● Required work
Copy out exactly the lines from the first line of the material below through the line containing "S.render.resolution_x = 1024;", and nothing beyond them.

● Supplied material
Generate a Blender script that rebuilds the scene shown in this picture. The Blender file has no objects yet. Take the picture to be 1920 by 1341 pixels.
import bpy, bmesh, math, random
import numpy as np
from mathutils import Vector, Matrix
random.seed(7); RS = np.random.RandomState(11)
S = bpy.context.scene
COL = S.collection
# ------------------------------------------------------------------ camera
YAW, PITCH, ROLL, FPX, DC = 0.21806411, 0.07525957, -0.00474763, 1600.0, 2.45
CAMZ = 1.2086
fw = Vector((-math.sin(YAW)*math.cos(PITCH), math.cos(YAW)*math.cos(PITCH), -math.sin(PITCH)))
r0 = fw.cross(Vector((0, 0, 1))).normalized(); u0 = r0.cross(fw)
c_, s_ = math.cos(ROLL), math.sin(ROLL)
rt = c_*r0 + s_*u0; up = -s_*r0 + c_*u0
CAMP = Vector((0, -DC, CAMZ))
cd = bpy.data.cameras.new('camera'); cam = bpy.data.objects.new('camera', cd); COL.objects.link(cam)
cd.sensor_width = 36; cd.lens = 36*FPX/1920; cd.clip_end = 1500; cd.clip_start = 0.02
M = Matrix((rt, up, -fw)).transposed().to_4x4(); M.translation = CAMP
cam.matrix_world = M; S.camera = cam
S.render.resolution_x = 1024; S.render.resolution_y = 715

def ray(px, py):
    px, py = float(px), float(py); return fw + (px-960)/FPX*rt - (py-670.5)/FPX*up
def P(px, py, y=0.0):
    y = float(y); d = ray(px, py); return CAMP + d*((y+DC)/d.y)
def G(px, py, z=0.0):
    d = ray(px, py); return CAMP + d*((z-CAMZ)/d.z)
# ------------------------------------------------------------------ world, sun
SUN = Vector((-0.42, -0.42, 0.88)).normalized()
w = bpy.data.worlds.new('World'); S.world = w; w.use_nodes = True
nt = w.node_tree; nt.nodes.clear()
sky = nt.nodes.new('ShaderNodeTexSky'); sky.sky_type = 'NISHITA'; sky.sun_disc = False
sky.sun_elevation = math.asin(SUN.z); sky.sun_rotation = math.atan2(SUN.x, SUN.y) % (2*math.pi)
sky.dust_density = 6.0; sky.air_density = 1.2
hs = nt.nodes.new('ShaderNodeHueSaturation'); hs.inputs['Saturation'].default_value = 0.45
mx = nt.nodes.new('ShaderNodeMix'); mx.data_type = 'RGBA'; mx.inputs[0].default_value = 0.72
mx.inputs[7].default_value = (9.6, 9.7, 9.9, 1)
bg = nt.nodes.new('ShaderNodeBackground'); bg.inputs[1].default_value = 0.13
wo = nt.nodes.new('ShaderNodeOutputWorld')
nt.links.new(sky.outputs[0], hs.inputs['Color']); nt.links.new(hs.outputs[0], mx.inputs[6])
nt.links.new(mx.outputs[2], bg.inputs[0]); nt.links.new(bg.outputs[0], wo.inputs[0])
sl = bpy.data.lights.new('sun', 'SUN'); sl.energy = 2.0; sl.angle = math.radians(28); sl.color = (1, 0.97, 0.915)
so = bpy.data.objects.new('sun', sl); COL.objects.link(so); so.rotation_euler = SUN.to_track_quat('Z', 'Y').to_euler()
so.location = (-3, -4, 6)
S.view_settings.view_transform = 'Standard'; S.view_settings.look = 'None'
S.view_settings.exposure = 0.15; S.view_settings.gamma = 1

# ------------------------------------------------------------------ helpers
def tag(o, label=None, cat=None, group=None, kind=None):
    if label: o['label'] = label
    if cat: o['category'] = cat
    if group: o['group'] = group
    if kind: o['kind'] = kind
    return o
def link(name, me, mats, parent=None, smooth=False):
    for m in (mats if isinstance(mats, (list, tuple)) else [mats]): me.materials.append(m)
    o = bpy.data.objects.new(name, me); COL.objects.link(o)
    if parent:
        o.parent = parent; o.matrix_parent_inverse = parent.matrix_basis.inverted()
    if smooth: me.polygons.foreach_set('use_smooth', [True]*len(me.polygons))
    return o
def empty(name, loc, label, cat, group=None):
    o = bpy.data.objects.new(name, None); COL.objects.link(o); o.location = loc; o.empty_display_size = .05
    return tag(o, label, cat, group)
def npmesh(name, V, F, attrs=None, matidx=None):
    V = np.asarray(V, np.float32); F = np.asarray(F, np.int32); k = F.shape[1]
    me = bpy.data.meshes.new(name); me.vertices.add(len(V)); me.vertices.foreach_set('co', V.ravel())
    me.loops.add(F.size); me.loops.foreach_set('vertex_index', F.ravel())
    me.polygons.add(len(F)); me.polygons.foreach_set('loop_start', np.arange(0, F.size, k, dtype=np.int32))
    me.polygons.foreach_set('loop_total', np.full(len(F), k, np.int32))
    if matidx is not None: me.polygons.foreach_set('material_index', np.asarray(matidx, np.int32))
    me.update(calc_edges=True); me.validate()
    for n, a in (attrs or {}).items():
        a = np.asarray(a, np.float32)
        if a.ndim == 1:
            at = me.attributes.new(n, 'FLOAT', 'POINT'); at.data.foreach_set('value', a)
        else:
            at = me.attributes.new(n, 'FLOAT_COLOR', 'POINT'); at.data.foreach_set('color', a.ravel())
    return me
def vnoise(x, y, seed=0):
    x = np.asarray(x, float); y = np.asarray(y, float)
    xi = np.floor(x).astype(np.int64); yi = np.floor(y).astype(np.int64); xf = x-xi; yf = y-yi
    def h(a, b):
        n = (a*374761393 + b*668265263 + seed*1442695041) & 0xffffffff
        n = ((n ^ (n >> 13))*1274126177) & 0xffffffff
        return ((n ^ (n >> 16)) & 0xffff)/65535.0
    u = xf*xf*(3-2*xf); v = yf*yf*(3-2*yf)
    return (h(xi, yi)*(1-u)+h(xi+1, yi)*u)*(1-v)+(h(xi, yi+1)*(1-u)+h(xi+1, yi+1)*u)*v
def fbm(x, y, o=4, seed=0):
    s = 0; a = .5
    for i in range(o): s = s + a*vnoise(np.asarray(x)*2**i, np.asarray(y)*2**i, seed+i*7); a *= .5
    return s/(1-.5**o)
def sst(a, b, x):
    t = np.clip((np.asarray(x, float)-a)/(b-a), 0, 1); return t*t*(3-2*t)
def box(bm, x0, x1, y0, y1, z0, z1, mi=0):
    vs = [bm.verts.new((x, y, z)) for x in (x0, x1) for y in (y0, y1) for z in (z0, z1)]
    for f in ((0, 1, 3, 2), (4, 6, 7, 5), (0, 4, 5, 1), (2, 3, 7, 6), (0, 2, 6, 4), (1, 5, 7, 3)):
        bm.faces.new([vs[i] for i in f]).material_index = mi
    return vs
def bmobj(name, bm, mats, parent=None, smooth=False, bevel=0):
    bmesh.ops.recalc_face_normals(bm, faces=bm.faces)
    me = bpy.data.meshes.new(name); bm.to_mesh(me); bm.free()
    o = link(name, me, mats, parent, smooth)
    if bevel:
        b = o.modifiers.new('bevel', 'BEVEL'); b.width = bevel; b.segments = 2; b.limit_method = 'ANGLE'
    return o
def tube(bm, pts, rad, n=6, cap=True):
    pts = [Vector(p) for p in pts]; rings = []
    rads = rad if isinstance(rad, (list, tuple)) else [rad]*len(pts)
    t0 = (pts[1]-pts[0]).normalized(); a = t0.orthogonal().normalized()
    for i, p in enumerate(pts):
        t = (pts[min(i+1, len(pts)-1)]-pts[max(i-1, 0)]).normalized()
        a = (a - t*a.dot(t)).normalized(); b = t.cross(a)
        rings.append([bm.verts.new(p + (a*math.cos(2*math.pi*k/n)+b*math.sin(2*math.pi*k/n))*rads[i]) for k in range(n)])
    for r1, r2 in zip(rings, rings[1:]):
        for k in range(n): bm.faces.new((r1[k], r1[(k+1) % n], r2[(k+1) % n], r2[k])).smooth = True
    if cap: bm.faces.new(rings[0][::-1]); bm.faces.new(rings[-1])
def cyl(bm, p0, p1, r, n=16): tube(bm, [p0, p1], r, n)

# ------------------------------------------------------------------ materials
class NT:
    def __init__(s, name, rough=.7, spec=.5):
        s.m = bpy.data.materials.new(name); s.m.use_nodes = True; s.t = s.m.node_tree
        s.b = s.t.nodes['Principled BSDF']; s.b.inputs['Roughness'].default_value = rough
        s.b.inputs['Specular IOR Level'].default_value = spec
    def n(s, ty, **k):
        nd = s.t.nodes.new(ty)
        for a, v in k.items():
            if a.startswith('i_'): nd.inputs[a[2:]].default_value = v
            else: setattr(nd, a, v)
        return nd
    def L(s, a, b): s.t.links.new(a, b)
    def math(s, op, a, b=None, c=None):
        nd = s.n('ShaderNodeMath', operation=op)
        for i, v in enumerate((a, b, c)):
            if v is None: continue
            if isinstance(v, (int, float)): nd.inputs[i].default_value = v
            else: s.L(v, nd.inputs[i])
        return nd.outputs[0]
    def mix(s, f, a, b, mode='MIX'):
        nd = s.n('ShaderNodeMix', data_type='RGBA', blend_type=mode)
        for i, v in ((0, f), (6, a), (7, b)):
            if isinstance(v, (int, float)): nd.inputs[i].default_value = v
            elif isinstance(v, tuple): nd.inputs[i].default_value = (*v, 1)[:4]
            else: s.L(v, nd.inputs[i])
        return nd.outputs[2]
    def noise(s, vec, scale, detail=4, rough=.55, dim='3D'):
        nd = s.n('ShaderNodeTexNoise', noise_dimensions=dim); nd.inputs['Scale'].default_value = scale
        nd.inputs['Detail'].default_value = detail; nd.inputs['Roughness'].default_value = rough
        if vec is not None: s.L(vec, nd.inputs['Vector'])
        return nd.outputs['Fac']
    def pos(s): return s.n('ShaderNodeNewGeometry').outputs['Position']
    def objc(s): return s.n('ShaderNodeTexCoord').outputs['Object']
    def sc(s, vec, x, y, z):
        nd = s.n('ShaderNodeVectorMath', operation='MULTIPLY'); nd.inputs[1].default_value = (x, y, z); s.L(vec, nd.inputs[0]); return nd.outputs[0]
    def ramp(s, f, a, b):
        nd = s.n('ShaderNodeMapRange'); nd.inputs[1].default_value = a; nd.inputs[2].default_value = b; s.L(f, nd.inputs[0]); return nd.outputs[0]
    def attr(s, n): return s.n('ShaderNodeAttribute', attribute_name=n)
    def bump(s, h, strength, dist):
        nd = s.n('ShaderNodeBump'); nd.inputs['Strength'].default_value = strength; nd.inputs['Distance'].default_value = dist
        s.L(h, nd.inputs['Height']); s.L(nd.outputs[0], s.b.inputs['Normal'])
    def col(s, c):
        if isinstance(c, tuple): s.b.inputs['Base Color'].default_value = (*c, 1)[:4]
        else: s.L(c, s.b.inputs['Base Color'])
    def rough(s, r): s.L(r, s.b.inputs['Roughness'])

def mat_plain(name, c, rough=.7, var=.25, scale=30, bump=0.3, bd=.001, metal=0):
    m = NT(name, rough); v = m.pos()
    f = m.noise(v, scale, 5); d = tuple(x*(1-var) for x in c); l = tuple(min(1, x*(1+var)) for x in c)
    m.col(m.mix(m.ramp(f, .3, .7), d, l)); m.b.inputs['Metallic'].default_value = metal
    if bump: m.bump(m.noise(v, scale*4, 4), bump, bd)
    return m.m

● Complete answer
Generate a Blender script that rebuilds the scene shown in this picture. The Blender file has no objects yet. Take the picture to be 1920 by 1341 pixels.
import bpy, bmesh, math, random
import numpy as np
from mathutils import Vector, Matrix
random.seed(7); RS = np.random.RandomState(11)
S = bpy.context.scene
COL = S.collection
# ------------------------------------------------------------------ camera
YAW, PITCH, ROLL, FPX, DC = 0.21806411, 0.07525957, -0.00474763, 1600.0, 2.45
CAMZ = 1.2086
fw = Vector((-math.sin(YAW)*math.cos(PITCH), math.cos(YAW)*math.cos(PITCH), -math.sin(PITCH)))
r0 = fw.cross(Vector((0, 0, 1))).normalized(); u0 = r0.cross(fw)
c_, s_ = math.cos(ROLL), math.sin(ROLL)
rt = c_*r0 + s_*u0; up = -s_*r0 + c_*u0
CAMP = Vector((0, -DC, CAMZ))
cd = bpy.data.cameras.new('camera'); cam = bpy.data.objects.new('camera', cd); COL.objects.link(cam)
cd.sensor_width = 36; cd.lens = 36*FPX/1920; cd.clip_end = 1500; cd.clip_start = 0.02
M = Matrix((rt, up, -fw)).transposed().to_4x4(); M.translation = CAMP
cam.matrix_world = M; S.camera = cam
S.render.resolution_x = 1024; S.render.resolution_y = 715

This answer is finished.